Bringing sticks home

Every morning Clio and I go for some sort of run/walk/amble/stumble. For a while in the winter it was more of a slog-and-fall over feet of mush or ice. But lately…WHAT? You don’t want to hear about another walk with my dog? Yeah, nobody does, I get that. But, this is the story I wanted to tell: Every walk lately, the last week or so, she brings home a stick. She can run around the field, trying one stick or another, but once she’s found a good stick there’s no dillydallying and stopping to smell anything or talk to a dog-friend or listen for important dog-news. She’s just home as fast as she can, doggedly, navigating all obstacles with the stick in her mouth. And when we get home she leaves the stick by our front door. David gathers the sticks and puts them in the fire pit in our very slowly thawing back yard.

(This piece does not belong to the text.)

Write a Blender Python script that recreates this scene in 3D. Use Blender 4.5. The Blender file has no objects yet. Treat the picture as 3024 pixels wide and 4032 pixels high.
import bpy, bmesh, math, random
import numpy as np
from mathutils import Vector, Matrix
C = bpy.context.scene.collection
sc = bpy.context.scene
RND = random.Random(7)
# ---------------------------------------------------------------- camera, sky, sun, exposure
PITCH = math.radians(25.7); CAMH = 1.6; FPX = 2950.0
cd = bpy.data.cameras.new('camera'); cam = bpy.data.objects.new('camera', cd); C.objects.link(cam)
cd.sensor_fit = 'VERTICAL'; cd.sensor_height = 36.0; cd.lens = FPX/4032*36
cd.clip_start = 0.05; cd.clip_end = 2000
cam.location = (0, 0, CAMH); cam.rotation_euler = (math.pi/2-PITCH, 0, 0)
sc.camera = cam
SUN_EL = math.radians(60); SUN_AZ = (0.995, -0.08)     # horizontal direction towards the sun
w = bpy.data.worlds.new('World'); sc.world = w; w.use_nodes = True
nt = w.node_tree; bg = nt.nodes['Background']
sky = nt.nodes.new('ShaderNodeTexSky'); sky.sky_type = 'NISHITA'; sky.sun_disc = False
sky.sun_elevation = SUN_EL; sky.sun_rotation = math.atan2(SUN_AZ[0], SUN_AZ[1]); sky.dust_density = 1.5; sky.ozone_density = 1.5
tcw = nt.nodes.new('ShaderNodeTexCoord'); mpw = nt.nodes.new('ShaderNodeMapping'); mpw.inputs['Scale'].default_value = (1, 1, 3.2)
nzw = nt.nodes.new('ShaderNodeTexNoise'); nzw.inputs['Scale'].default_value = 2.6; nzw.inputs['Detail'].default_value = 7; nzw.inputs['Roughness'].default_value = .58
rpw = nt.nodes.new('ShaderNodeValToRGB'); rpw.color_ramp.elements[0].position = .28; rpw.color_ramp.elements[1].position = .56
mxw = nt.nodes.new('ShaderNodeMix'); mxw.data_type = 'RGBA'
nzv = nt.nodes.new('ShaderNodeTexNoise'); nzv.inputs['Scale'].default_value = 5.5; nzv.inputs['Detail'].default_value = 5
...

Clio doesn’t have plans for the stick when she gets home–it’s all about the journey, the process, the act of carrying the stick home. I feel like this is an important life lesson. Others have written about this, but nobody so well as Clio.

Writing this blog, for instance, is like carrying sticks home. I know nothing great is going to come from it, I don’t have big plans for it, but when I have a thought I like, maybe out on a walk with Clio, I’ll carry it home, doggedly, and try to leave it by the Ordinary’s front door when I get here. And I had a dream the other day, that I made a painting of a dream I’d had earlier in the week. And I spent all weekend painting the dream. I’m not the best at painting, but the process of painting was a pure pleasure to me. (As is the process of dreaming.) I don’t have plans for it when it’s done, it’s just about the process of carrying it home from my head to a piece of paper.

If I questioned painting my dream–if I question what I write for the Ordinary, (and believe me, I do) it’s hard to write anything. If I think “what’s it all in aid of?” “what good will it do?” I don’t know, maybe I’d never get out of bed! But the process is so appealing. The process of walking, during all the seasons, of making meals, of thinking thoughts and writing them down, of dreaming dreams and trying to paint them. Of bringing sticks home, proudly, and leaving them by the door, even in the knowledge that they’ll go up in sweet-smelling smoke on a cool spring evening.

That’s what it’s all in aid of. Why does it make it all worthwhile? I honestly don’t know, and yet it does, I have to believe that it does. Carry your stick home, friends. Don’t question it, carry it with pride, nose high, and enjoy every second of the journey.